##### Material

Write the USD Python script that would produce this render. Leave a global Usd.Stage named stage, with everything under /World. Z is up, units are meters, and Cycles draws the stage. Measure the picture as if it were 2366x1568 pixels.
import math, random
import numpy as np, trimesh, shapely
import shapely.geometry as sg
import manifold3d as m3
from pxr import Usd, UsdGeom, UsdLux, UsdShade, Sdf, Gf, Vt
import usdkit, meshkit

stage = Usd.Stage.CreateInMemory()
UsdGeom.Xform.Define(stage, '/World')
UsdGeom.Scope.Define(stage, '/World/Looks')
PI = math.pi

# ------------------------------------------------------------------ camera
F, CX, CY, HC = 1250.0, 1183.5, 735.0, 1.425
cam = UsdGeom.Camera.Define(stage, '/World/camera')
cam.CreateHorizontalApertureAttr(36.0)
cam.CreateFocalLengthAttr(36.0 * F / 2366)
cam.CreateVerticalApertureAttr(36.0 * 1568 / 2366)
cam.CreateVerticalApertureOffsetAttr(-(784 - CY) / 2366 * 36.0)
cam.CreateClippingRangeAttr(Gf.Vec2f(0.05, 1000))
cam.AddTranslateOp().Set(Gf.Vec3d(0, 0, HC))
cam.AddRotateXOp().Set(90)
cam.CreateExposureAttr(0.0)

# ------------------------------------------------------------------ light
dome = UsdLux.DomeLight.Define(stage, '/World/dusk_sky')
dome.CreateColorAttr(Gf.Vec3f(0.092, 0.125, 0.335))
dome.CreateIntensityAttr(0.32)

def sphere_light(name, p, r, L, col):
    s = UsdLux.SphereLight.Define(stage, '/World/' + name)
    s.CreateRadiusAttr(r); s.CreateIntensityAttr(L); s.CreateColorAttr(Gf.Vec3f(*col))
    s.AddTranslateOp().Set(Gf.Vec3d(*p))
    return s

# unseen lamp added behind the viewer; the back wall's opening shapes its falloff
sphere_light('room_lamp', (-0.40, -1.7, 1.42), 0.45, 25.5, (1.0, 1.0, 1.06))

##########

#### Required work
Extract each line from the listing above, please, and repeat it exactly.

#### Exercise result
Write the USD Python script that would produce this render. Leave a global Usd.Stage named stage, with everything under /World. Z is up, units are meters, and Cycles draws the stage. Measure the picture as if it were 2366x1568 pixels.
import math, random
import numpy as np, trimesh, shapely
import shapely.geometry as sg
import manifold3d as m3
from pxr import Usd, UsdGeom, UsdLux, UsdShade, Sdf, Gf, Vt
import usdkit, meshkit

stage = Usd.Stage.CreateInMemory()
UsdGeom.Xform.Define(stage, '/World')
UsdGeom.Scope.Define(stage, '/World/Looks')
PI = math.pi

# ------------------------------------------------------------------ camera
F, CX, CY, HC = 1250.0, 1183.5, 735.0, 1.425
cam = UsdGeom.Camera.Define(stage, '/World/camera')
cam.CreateHorizontalApertureAttr(36.0)
cam.CreateFocalLengthAttr(36.0 * F / 2366)
cam.CreateVerticalApertureAttr(36.0 * 1568 / 2366)
cam.CreateVerticalApertureOffsetAttr(-(784 - CY) / 2366 * 36.0)
cam.CreateClippingRangeAttr(Gf.Vec2f(0.05, 1000))
cam.AddTranslateOp().Set(Gf.Vec3d(0, 0, HC))
cam.AddRotateXOp().Set(90)
cam.CreateExposureAttr(0.0)

# ------------------------------------------------------------------ light
dome = UsdLux.DomeLight.Define(stage, '/World/dusk_sky')
dome.CreateColorAttr(Gf.Vec3f(0.092, 0.125, 0.335))
dome.CreateIntensityAttr(0.32)

def sphere_light(name, p, r, L, col):
    s = UsdLux.SphereLight.Define(stage, '/World/' + name)
    s.CreateRadiusAttr(r); s.CreateIntensityAttr(L); s.CreateColorAttr(Gf.Vec3f(*col))
    s.AddTranslateOp().Set(Gf.Vec3d(*p))
    return s

# unseen lamp added behind the viewer; the back wall's opening shapes its falloff
sphere_light('room_lamp', (-0.40, -1.7, 1.42), 0.45, 25.5, (1.0, 1.0, 1.06))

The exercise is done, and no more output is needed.